__Problem statement__. Below is a listing to write out in full, exactly as given, without its pictures.

__Supplied data__.
* BEGIN *

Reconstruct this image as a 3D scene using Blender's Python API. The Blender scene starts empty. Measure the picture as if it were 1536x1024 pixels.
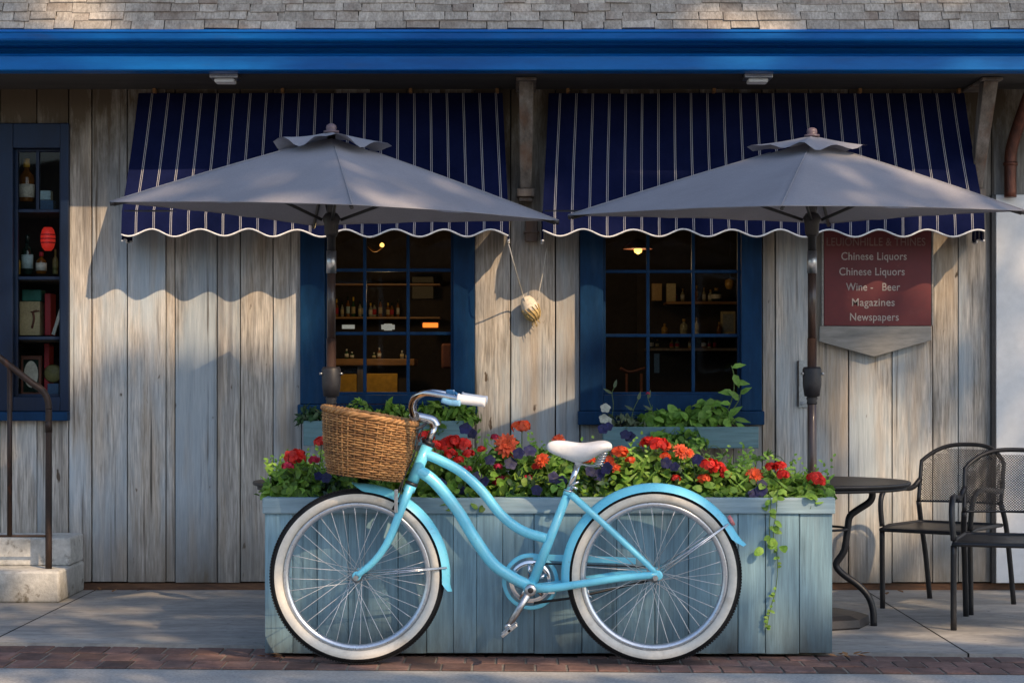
import bpy, bmesh, math, random
from mathutils import Vector, Matrix, Quaternion, noise as mnoise

R = random.Random(11)
CAMY, H, F, YH = -7.692, 1.115, 3000.0, 560.0
WY = 2.5                                   # plane of the plank wall
SUN = Vector((-.77, 1.0, -.93)).normalized()

def P(px, py, Y):
    D = Y - CAMY
    return Vector(((px - 768) * D / F, Y, H - (py - YH) * D / F))
def PX(px, Y): return P(px, 0, Y).x
def PZ(py, Y): return P(0, py, Y).z

scene = bpy.context.scene
COL = scene.collection
WL = {}                                    # world location of parents

# ------------------------------------------------------------------ mesh builder
def catmull(pts, n=6, closed=False):
    pts = [Vector(p) for p in pts]
    out = []
    m = len(pts)
    rng = m if closed else m - 1
    for i in range(rng):
        if closed:
            p0, p1, p2, p3 = pts[(i-1) % m], pts[i], pts[(i+1) % m], pts[(i+2) % m]
        else:
            p0 = pts[i-1] if i else pts[0] * 2 - pts[1]
            p1, p2 = pts[i], pts[i+1]
            p3 = pts[i+2] if i + 2 < m else pts[i+1] * 2 - pts[i]
        for k in range(n):
            t = k / n
            out.append(.5 * ((2*p1) + (p2-p0)*t + (2*p0-5*p1+4*p2-p3)*t*t + (3*p1-p0-3*p2+p3)*t**3))
    if not closed: out.append(pts[-1])
    return out

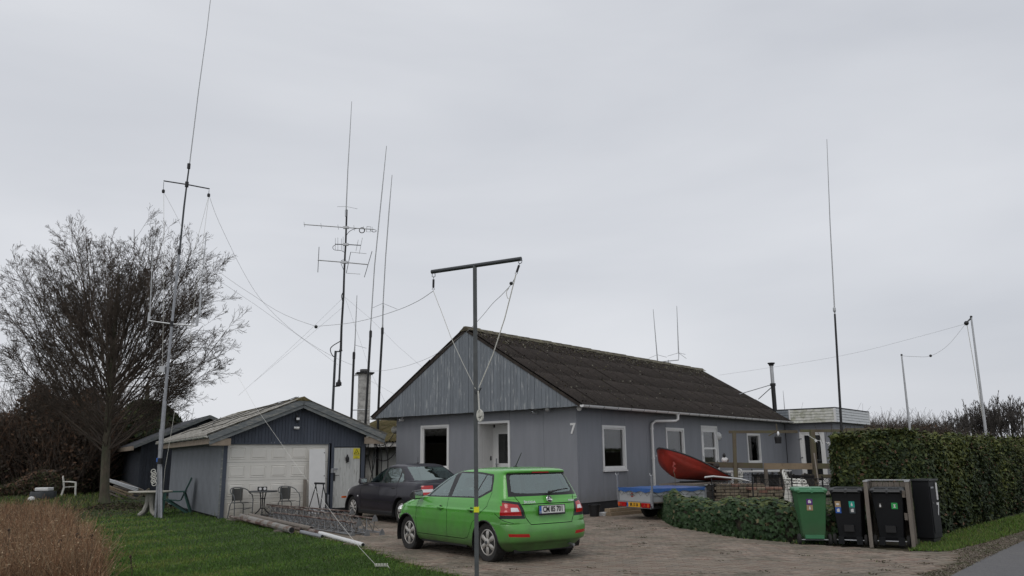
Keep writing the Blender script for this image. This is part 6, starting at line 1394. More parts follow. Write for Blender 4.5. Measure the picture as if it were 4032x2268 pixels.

* END *

__Worked answer__.
Reconstruct this image as a 3D scene using Blender's Python API. The Blender scene starts empty. Measure the picture as if it were 1536x1024 pixels.
import bpy, bmesh, math, random
from mathutils import Vector, Matrix, Quaternion, noise as mnoise

R = random.Random(11)
CAMY, H, F, YH = -7.692, 1.115, 3000.0, 560.0
WY = 2.5                                   # plane of the plank wall
SUN = Vector((-.77, 1.0, -.93)).normalized()

def P(px, py, Y):
    D = Y - CAMY
    return Vector(((px - 768) * D / F, Y, H - (py - YH) * D / F))
def PX(px, Y): return P(px, 0, Y).x
def PZ(py, Y): return P(0, py, Y).z

scene = bpy.context.scene
COL = scene.collection
WL = {}                                    # world location of parents

# ------------------------------------------------------------------ mesh builder
def catmull(pts, n=6, closed=False):
    pts = [Vector(p) for p in pts]
    out = []
    m = len(pts)
    rng = m if closed else m - 1
    for i in range(rng):
        if closed:
            p0, p1, p2, p3 = pts[(i-1) % m], pts[i], pts[(i+1) % m], pts[(i+2) % m]
        else:
            p0 = pts[i-1] if i else pts[0] * 2 - pts[1]
            p1, p2 = pts[i], pts[i+1]
            p3 = pts[i+2] if i + 2 < m else pts[i+1] * 2 - pts[i]
        for k in range(n):
            t = k / n
            out.append(.5 * ((2*p1) + (p2-p0)*t + (2*p0-5*p1+4*p2-p3)*t*t + (3*p1-p0-3*p2+p3)*t**3))
    if not closed: out.append(pts[-1])
    return out

Keep writing the Blender script for this image. This is part 6, starting at line 1394. More parts follow. Write for Blender 4.5. Measure the picture as if it were 4032x2268 pixels.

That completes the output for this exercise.